Our mode of existence

‘Only this mode of existence, this middle part of reality as it exists in time between its divine origin and its ultimate destination, is open to theoretical analysis and the resulting systematic, scientific interpretation of it. Accordingly, even in scientific philosophy the term “meaning-sides” of the cosmos continues to reflect the religious starting point, since the notion of “meaning” contains a reference to origin and destination, both of which can only be grasped in faith.’ … ‘Reality does not exist in any other way than in this correlation with (God’s) laws, stretched between Origin and Destination.’
Life has meaning because there are laws and therefore a Law-giver. Later we will see how their own laws or rules apply to all the 15 modal aspects which comprise our reality as humans.

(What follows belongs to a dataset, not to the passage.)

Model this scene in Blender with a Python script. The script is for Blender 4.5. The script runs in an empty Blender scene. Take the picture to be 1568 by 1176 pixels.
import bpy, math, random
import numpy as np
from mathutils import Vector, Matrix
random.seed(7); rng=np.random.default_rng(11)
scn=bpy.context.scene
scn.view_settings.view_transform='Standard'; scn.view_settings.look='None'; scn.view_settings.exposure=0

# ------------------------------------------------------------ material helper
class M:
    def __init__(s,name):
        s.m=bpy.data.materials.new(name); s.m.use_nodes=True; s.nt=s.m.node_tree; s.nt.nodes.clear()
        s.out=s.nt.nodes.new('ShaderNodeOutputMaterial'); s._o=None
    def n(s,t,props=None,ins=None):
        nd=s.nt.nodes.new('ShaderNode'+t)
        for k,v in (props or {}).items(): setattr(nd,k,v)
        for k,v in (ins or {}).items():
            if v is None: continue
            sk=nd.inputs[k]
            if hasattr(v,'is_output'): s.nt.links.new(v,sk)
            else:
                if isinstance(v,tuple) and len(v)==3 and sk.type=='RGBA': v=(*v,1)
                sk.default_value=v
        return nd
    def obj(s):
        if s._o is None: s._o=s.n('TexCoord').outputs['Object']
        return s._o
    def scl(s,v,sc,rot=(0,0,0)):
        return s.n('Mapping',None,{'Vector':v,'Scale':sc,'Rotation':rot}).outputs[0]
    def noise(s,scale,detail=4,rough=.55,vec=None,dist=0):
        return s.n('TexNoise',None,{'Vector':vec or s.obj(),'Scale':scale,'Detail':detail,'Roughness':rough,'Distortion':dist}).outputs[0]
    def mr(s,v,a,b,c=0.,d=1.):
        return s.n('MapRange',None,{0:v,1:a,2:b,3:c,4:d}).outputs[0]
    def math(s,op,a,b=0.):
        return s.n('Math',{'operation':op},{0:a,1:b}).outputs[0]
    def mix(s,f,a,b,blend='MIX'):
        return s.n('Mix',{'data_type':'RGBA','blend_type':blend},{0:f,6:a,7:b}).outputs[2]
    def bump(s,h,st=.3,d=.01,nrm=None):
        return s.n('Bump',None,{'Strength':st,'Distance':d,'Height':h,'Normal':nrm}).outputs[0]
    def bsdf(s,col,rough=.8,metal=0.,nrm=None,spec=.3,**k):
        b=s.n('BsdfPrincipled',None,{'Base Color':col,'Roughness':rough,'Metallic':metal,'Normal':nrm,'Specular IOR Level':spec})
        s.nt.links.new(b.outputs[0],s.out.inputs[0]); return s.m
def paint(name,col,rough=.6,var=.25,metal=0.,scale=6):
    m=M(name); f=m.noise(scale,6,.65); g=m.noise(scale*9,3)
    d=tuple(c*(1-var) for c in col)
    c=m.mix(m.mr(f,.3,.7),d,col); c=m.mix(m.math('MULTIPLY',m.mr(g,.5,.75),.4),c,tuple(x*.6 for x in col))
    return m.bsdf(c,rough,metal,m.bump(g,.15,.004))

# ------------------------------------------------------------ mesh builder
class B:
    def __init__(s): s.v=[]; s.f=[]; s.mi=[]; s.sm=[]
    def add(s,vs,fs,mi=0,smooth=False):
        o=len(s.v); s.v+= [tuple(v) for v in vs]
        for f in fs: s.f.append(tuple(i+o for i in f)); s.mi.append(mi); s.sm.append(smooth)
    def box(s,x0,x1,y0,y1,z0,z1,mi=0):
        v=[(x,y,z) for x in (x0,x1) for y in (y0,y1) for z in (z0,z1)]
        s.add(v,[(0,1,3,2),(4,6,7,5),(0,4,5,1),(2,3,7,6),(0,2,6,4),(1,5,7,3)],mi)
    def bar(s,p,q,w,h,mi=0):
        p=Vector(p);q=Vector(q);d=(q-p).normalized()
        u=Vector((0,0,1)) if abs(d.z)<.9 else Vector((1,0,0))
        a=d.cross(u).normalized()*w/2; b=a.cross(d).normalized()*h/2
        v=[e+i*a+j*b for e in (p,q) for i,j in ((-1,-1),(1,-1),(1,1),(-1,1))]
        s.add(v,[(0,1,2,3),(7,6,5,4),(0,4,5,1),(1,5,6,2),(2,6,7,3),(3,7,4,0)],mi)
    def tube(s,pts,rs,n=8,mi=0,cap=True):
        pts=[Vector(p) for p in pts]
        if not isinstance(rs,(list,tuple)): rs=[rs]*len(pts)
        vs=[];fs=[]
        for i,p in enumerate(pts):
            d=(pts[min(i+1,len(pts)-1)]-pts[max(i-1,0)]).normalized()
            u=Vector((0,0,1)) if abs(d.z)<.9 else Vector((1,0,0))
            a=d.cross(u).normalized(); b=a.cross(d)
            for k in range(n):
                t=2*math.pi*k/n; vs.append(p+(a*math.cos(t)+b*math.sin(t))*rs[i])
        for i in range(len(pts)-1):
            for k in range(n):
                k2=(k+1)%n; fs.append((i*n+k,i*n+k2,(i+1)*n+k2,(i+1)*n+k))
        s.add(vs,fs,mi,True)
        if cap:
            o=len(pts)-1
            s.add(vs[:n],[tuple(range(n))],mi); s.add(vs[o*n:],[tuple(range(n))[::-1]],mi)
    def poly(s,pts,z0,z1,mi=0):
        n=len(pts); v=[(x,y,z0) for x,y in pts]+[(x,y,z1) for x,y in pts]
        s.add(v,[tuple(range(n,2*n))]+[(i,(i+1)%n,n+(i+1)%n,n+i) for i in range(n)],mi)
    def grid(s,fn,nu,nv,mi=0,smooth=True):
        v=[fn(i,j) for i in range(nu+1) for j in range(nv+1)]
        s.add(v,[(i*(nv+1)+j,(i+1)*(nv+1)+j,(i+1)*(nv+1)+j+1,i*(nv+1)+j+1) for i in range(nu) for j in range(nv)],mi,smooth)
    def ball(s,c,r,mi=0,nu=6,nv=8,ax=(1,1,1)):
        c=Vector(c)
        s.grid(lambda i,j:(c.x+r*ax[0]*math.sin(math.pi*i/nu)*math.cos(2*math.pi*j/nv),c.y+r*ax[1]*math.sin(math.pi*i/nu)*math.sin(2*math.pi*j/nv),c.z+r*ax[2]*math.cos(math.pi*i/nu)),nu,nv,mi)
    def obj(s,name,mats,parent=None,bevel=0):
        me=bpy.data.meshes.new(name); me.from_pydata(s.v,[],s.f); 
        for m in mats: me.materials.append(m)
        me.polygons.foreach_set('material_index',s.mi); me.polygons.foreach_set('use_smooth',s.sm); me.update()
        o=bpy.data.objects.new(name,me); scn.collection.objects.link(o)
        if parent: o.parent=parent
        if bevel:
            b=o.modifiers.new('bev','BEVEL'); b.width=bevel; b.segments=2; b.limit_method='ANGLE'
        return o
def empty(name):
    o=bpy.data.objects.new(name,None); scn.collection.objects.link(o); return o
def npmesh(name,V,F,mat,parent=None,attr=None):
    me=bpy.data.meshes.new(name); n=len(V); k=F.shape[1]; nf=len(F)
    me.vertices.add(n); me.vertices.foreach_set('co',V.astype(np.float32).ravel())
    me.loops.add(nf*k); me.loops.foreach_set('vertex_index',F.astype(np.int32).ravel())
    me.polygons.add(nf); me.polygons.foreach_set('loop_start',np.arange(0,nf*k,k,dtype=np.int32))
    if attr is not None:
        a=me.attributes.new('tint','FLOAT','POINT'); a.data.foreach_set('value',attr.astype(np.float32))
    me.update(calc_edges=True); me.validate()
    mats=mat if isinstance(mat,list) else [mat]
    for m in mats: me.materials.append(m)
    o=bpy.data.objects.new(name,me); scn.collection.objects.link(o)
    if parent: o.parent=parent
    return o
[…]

Bridge to St Columba's Isle, Skye
Bridge to Eilean Chaluim Chille/St Columba’s Isle, Skeabost, Isle of Skye

The alpha and omega

Christ is central and indeed the key to understanding Dooyeweerd’s philosophy. Troost continues: ‘The believer who is versed in Scripture will be reminded rather quickly that Christ, too, is called “the alpha and omega,” the beginning and the end of all things. This provides a religious defence against the historicizing secularism that proposes to look at (“natural”!) reality apart from Christ, a reality that is supposedly “neutral” or of unknown origin (the Big Bang theory for instance).’

I like the reference to the Big Bang theory. I plead guilty to this kind thinking until very recently. The radical nature of Dooyeweerd’s scientific philosophy is that it lets you see the mistake inherent in theories such as the Big Bang, seen in isolation. Such theories depend on materialist presuppositions and that ‘mind’ arose from ‘matter.’ Dooyeweerd’s fully worked out philosophy avoids such dualism. It is a philosophy of Meaning rather than ‘substance’; meaning that arises from and is expressed by a Source.